# Data excerpt
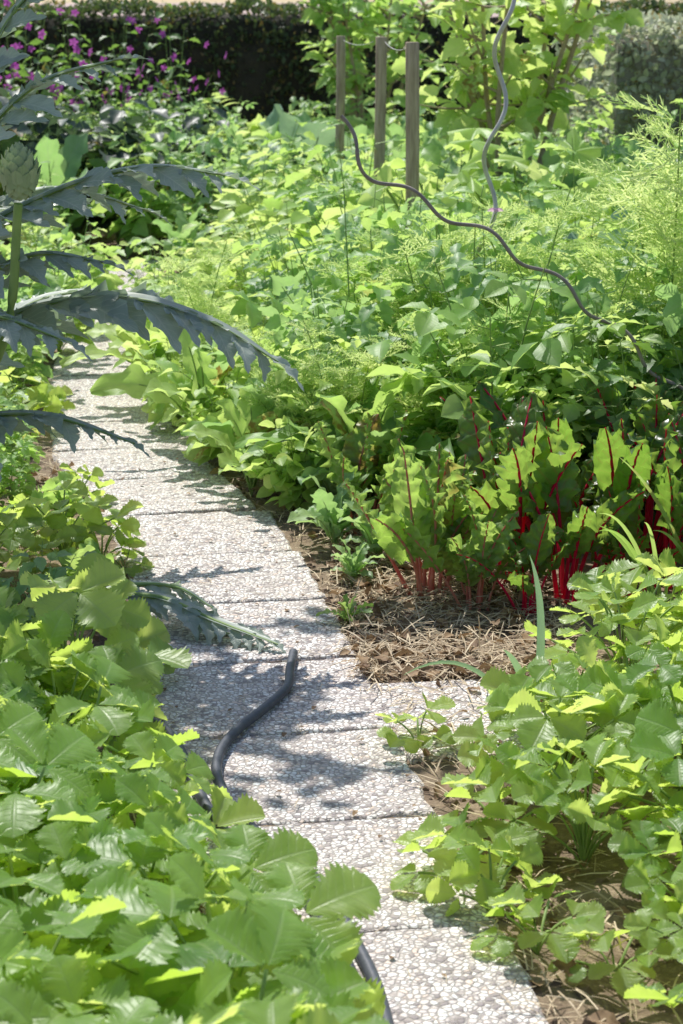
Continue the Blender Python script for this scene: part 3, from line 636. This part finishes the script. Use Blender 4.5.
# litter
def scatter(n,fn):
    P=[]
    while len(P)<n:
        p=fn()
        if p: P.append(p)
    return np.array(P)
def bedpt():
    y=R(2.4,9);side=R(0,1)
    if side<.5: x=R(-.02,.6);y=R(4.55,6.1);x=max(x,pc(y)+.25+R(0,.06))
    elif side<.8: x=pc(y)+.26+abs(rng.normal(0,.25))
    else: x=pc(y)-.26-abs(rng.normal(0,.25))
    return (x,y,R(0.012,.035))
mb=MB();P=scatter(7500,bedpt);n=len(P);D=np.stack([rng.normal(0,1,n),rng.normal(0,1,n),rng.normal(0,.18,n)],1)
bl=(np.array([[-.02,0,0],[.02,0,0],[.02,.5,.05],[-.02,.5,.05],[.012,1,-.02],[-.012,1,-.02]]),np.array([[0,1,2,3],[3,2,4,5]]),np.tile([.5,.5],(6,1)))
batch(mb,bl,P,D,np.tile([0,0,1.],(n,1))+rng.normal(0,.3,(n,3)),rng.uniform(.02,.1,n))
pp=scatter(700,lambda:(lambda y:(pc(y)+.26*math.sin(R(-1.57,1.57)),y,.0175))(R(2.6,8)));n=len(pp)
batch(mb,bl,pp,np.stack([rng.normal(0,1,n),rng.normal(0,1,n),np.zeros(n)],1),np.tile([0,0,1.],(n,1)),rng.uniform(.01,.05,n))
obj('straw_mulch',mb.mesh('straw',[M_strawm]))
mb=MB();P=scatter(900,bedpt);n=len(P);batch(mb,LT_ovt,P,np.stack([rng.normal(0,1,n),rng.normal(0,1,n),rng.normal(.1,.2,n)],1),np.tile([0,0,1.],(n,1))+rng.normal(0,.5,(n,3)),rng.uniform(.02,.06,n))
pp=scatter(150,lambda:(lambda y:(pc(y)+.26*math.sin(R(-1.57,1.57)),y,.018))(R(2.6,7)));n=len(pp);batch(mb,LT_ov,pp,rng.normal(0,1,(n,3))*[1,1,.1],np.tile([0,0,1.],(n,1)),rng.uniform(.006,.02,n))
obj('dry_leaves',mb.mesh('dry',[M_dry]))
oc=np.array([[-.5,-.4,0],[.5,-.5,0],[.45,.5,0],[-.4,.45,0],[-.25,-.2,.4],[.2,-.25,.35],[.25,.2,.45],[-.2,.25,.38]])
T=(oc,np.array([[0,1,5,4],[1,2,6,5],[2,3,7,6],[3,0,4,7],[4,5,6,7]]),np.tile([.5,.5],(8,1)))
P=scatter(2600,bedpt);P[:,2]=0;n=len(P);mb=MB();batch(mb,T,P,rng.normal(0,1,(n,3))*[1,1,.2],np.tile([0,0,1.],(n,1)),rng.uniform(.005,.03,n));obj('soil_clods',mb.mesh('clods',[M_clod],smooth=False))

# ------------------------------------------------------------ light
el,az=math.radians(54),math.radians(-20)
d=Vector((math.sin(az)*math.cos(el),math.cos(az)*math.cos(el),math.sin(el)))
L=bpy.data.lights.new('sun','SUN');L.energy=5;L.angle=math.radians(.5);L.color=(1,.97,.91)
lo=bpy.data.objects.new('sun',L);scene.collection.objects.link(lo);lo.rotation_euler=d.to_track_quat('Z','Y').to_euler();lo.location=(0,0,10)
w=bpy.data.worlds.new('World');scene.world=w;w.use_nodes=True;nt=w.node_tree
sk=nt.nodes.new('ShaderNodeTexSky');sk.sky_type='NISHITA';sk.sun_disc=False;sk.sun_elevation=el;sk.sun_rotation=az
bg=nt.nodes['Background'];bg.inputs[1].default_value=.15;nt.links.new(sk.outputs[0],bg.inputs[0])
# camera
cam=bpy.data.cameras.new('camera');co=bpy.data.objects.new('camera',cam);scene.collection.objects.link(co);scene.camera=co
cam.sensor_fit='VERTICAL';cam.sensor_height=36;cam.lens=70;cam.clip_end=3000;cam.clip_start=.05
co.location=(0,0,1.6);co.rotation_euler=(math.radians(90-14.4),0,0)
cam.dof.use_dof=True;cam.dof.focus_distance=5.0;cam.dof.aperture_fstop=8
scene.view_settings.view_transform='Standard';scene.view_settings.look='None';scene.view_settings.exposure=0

# Request
Repeat the data exactly, without the pictures.

# Full output
Continue the Blender Python script for this scene: part 3, from line 636. This part finishes the script. Use Blender 4.5.
# litter
def scatter(n,fn):
    P=[]
    while len(P)<n:
        p=fn()
        if p: P.append(p)
    return np.array(P)
def bedpt():
    y=R(2.4,9);side=R(0,1)
    if side<.5: x=R(-.02,.6);y=R(4.55,6.1);x=max(x,pc(y)+.25+R(0,.06))
    elif side<.8: x=pc(y)+.26+abs(rng.normal(0,.25))
    else: x=pc(y)-.26-abs(rng.normal(0,.25))
    return (x,y,R(0.012,.035))
mb=MB();P=scatter(7500,bedpt);n=len(P);D=np.stack([rng.normal(0,1,n),rng.normal(0,1,n),rng.normal(0,.18,n)],1)
bl=(np.array([[-.02,0,0],[.02,0,0],[.02,.5,.05],[-.02,.5,.05],[.012,1,-.02],[-.012,1,-.02]]),np.array([[0,1,2,3],[3,2,4,5]]),np.tile([.5,.5],(6,1)))
batch(mb,bl,P,D,np.tile([0,0,1.],(n,1))+rng.normal(0,.3,(n,3)),rng.uniform(.02,.1,n))
pp=scatter(700,lambda:(lambda y:(pc(y)+.26*math.sin(R(-1.57,1.57)),y,.0175))(R(2.6,8)));n=len(pp)
batch(mb,bl,pp,np.stack([rng.normal(0,1,n),rng.normal(0,1,n),np.zeros(n)],1),np.tile([0,0,1.],(n,1)),rng.uniform(.01,.05,n))
obj('straw_mulch',mb.mesh('straw',[M_strawm]))
mb=MB();P=scatter(900,bedpt);n=len(P);batch(mb,LT_ovt,P,np.stack([rng.normal(0,1,n),rng.normal(0,1,n),rng.normal(.1,.2,n)],1),np.tile([0,0,1.],(n,1))+rng.normal(0,.5,(n,3)),rng.uniform(.02,.06,n))
pp=scatter(150,lambda:(lambda y:(pc(y)+.26*math.sin(R(-1.57,1.57)),y,.018))(R(2.6,7)));n=len(pp);batch(mb,LT_ov,pp,rng.normal(0,1,(n,3))*[1,1,.1],np.tile([0,0,1.],(n,1)),rng.uniform(.006,.02,n))
obj('dry_leaves',mb.mesh('dry',[M_dry]))
oc=np.array([[-.5,-.4,0],[.5,-.5,0],[.45,.5,0],[-.4,.45,0],[-.25,-.2,.4],[.2,-.25,.35],[.25,.2,.45],[-.2,.25,.38]])
T=(oc,np.array([[0,1,5,4],[1,2,6,5],[2,3,7,6],[3,0,4,7],[4,5,6,7]]),np.tile([.5,.5],(8,1)))
P=scatter(2600,bedpt);P[:,2]=0;n=len(P);mb=MB();batch(mb,T,P,rng.normal(0,1,(n,3))*[1,1,.2],np.tile([0,0,1.],(n,1)),rng.uniform(.005,.03,n));obj('soil_clods',mb.mesh('clods',[M_clod],smooth=False))

# ------------------------------------------------------------ light
el,az=math.radians(54),math.radians(-20)
d=Vector((math.sin(az)*math.cos(el),math.cos(az)*math.cos(el),math.sin(el)))
L=bpy.data.lights.new('sun','SUN');L.energy=5;L.angle=math.radians(.5);L.color=(1,.97,.91)
lo=bpy.data.objects.new('sun',L);scene.collection.objects.link(lo);lo.rotation_euler=d.to_track_quat('Z','Y').to_euler();lo.location=(0,0,10)
w=bpy.data.worlds.new('World');scene.world=w;w.use_nodes=True;nt=w.node_tree
sk=nt.nodes.new('ShaderNodeTexSky');sk.sky_type='NISHITA';sk.sun_disc=False;sk.sun_elevation=el;sk.sun_rotation=az
bg=nt.nodes['Background'];bg.inputs[1].default_value=.15;nt.links.new(sk.outputs[0],bg.inputs[0])
# camera
cam=bpy.data.cameras.new('camera');co=bpy.data.objects.new('camera',cam);scene.collection.objects.link(co);scene.camera=co
cam.sensor_fit='VERTICAL';cam.sensor_height=36;cam.lens=70;cam.clip_end=3000;cam.clip_start=.05
co.location=(0,0,1.6);co.rotation_euler=(math.radians(90-14.4),0,0)
cam.dof.use_dof=True;cam.dof.focus_distance=5.0;cam.dof.aperture_fstop=8
scene.view_settings.view_transform='Standard';scene.view_settings.look='None';scene.view_settings.exposure=0